→ **Required task**
Using the records below, locate all lines containing "picture" and return them.
━━━━━━━━━━━━━━━━━━━━
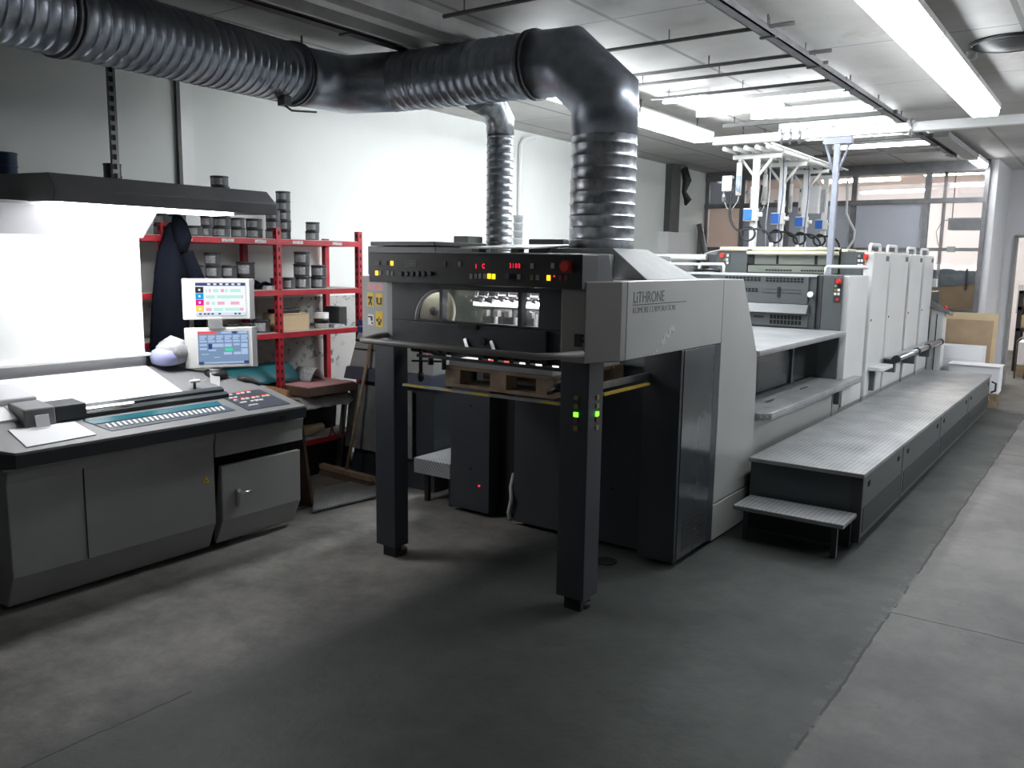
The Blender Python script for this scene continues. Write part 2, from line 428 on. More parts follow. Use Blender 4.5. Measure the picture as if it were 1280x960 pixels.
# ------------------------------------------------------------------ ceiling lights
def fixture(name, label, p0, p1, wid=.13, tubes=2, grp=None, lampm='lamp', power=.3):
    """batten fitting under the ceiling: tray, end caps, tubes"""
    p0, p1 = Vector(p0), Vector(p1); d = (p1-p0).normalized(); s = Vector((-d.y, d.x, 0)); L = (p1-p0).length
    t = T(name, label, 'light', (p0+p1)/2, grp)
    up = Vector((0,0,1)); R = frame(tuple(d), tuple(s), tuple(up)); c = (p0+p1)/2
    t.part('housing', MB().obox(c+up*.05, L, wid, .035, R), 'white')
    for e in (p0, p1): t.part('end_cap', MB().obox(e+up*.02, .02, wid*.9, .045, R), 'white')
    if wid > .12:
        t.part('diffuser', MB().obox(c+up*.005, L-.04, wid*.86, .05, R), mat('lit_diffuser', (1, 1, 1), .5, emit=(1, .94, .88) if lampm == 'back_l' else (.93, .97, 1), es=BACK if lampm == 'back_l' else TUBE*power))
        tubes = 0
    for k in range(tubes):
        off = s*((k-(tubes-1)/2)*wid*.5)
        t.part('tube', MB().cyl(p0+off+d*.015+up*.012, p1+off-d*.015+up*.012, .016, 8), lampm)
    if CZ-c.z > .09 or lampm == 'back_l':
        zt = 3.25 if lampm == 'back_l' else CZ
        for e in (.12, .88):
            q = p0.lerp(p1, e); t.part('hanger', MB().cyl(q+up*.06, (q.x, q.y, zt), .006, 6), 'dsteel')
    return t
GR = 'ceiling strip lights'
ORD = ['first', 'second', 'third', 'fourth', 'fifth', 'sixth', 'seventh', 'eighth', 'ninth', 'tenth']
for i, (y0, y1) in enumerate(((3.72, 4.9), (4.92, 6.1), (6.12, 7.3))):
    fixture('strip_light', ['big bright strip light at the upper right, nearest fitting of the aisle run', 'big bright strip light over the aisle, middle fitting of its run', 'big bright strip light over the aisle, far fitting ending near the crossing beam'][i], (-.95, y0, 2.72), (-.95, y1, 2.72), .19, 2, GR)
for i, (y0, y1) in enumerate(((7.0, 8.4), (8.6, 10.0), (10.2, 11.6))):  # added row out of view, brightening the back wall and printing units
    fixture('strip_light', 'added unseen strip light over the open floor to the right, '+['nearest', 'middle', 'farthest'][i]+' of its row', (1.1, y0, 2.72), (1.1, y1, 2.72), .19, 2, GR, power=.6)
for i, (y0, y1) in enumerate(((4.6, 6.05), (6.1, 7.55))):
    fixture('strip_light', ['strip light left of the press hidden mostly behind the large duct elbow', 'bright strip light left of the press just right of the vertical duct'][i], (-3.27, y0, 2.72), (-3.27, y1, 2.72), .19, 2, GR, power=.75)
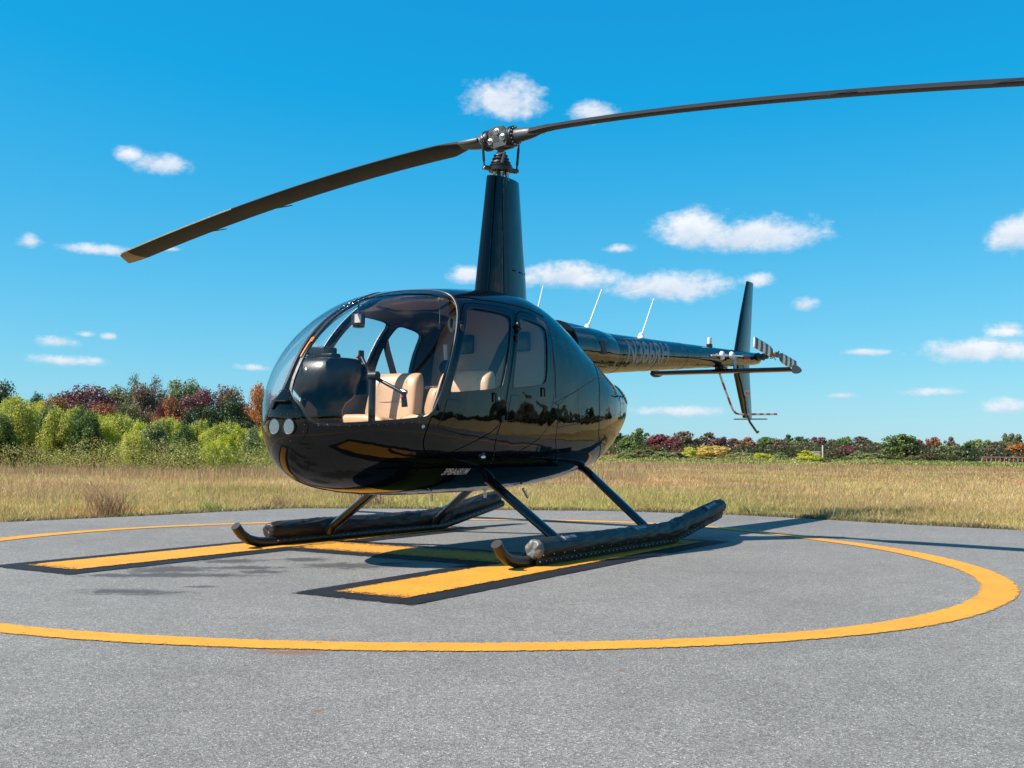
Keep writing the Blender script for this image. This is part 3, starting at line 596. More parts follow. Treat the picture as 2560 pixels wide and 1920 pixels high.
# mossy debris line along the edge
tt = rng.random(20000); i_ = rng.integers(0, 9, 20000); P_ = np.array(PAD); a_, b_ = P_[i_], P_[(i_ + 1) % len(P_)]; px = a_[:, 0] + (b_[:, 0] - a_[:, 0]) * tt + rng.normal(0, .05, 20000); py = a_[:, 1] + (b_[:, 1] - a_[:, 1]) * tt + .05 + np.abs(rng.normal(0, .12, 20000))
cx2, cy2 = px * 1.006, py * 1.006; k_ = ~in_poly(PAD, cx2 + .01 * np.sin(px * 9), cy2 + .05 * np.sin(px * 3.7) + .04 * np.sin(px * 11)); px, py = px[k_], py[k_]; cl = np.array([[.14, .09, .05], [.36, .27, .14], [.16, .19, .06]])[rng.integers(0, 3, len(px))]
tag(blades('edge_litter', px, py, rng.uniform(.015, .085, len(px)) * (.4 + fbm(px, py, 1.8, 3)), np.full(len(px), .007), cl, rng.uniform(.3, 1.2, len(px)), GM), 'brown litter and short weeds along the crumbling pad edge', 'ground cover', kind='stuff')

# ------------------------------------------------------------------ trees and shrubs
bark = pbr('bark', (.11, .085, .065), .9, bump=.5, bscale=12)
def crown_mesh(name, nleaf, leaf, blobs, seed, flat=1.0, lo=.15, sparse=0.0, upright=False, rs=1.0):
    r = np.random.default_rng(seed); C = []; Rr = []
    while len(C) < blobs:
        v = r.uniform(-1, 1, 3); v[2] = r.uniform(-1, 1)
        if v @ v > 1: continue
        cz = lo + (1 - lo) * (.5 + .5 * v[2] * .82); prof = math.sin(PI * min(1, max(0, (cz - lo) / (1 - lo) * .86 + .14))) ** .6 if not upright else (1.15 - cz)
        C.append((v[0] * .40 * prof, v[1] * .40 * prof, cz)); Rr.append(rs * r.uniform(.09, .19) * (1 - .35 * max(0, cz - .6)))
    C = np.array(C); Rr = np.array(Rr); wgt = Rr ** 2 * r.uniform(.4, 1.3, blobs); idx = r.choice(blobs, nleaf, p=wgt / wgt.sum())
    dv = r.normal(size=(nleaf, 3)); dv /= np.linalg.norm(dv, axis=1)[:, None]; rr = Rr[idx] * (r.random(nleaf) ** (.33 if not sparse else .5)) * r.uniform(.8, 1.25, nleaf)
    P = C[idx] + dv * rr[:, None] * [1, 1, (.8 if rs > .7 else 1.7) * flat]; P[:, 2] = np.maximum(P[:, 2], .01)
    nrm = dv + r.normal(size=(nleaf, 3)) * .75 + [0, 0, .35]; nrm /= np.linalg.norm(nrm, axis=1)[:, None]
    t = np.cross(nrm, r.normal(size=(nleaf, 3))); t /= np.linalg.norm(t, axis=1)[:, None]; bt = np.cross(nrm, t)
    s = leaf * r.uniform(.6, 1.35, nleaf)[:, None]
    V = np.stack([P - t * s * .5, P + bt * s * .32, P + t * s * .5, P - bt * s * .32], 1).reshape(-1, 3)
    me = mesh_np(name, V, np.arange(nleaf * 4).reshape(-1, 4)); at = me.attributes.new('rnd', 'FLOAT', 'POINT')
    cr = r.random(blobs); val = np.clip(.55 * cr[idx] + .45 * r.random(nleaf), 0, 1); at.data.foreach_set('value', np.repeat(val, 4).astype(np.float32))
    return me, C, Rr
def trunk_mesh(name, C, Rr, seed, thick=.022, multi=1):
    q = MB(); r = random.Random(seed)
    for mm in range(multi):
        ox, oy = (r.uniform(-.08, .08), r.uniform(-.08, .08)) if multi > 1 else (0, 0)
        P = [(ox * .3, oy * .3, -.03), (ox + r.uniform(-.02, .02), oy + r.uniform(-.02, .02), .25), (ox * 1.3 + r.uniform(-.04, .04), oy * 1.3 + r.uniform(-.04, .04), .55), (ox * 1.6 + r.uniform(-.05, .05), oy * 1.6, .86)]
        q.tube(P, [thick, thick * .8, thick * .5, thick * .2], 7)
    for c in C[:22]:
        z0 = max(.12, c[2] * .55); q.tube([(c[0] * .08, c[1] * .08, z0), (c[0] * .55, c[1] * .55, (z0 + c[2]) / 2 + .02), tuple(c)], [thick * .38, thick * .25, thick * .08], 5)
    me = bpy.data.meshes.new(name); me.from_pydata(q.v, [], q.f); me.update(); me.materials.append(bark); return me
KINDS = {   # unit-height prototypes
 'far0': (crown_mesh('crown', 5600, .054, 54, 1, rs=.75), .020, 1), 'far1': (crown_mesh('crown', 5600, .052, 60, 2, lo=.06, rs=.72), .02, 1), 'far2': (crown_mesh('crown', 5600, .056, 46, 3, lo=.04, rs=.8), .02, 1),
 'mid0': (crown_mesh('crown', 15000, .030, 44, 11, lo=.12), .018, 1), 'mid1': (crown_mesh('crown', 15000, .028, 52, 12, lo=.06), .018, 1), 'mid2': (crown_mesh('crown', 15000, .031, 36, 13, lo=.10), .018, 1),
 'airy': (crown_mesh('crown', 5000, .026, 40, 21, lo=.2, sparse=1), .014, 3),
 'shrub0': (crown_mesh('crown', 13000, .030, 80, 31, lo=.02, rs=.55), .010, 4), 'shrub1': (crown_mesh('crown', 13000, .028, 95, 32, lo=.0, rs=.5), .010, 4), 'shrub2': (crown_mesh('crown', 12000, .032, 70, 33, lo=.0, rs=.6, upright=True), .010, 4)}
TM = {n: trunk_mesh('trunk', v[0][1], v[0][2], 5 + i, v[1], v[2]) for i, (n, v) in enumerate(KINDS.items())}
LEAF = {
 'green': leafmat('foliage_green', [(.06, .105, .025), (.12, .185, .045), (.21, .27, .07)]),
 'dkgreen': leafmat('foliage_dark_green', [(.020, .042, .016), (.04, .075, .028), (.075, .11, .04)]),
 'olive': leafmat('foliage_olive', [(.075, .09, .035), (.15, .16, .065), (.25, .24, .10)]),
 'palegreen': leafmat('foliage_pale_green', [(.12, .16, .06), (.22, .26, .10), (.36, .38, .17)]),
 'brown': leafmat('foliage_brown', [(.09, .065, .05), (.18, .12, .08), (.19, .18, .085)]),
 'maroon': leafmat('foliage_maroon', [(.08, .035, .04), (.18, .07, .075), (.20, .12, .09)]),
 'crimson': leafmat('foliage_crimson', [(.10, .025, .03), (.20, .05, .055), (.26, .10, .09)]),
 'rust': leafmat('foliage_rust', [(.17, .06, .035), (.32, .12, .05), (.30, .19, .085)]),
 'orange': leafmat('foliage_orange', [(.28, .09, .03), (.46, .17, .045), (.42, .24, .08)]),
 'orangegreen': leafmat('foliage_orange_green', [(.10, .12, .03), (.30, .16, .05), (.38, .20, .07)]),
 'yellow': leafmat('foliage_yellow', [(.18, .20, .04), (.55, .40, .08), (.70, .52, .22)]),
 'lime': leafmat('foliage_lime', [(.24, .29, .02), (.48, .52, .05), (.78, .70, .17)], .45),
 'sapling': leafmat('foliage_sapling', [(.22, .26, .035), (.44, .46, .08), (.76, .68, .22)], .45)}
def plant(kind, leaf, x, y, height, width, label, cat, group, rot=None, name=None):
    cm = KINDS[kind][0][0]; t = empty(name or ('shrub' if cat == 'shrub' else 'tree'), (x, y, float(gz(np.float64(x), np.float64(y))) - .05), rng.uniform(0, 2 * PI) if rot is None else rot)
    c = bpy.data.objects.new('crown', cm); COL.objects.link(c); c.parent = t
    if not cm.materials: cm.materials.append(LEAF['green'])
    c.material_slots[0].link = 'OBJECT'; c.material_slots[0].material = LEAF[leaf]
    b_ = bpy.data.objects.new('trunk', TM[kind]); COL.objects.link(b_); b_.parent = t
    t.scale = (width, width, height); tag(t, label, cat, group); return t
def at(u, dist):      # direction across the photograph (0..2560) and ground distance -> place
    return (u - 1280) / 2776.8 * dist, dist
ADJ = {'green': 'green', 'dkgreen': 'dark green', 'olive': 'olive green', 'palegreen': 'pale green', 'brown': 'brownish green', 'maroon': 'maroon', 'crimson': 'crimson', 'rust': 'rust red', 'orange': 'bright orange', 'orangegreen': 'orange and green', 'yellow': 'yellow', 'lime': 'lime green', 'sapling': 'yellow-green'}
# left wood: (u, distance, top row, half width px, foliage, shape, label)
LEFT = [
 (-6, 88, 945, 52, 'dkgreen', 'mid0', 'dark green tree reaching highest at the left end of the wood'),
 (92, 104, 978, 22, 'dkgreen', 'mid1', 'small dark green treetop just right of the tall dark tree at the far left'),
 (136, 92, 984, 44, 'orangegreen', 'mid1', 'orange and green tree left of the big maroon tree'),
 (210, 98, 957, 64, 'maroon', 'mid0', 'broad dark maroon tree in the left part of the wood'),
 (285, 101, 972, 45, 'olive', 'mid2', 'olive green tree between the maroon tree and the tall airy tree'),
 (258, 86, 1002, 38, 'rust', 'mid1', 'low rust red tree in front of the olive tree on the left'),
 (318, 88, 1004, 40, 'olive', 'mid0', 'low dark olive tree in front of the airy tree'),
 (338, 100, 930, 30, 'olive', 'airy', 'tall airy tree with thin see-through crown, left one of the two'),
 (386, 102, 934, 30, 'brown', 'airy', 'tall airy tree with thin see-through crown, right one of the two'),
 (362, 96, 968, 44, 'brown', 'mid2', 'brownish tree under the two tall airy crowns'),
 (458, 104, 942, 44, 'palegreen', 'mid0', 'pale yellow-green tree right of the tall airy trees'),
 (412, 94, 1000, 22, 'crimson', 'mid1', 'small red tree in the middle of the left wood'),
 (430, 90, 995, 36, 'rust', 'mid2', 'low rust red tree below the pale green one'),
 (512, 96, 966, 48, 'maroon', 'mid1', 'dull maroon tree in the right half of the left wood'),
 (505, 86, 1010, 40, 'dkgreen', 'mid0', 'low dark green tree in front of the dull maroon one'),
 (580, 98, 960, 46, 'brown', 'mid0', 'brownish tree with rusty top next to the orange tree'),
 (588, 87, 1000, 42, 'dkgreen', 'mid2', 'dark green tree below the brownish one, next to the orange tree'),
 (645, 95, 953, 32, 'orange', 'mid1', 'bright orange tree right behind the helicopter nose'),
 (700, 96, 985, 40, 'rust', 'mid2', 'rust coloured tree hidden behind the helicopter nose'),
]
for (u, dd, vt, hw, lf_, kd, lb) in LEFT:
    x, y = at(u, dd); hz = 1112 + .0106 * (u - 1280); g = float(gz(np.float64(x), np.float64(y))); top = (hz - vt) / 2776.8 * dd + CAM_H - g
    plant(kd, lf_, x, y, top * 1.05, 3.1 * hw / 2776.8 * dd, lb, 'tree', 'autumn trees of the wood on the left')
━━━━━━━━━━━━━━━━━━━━
→ **Task output**
The Blender Python script for this scene continues. Write part 2, from line 428 on. More parts follow. Use Blender 4.5. Measure the picture as if it were 1280x960 pixels.
Keep writing the Blender script for this image. This is part 3, starting at line 596. More parts follow. Treat the picture as 2560 pixels wide and 1920 pixels high.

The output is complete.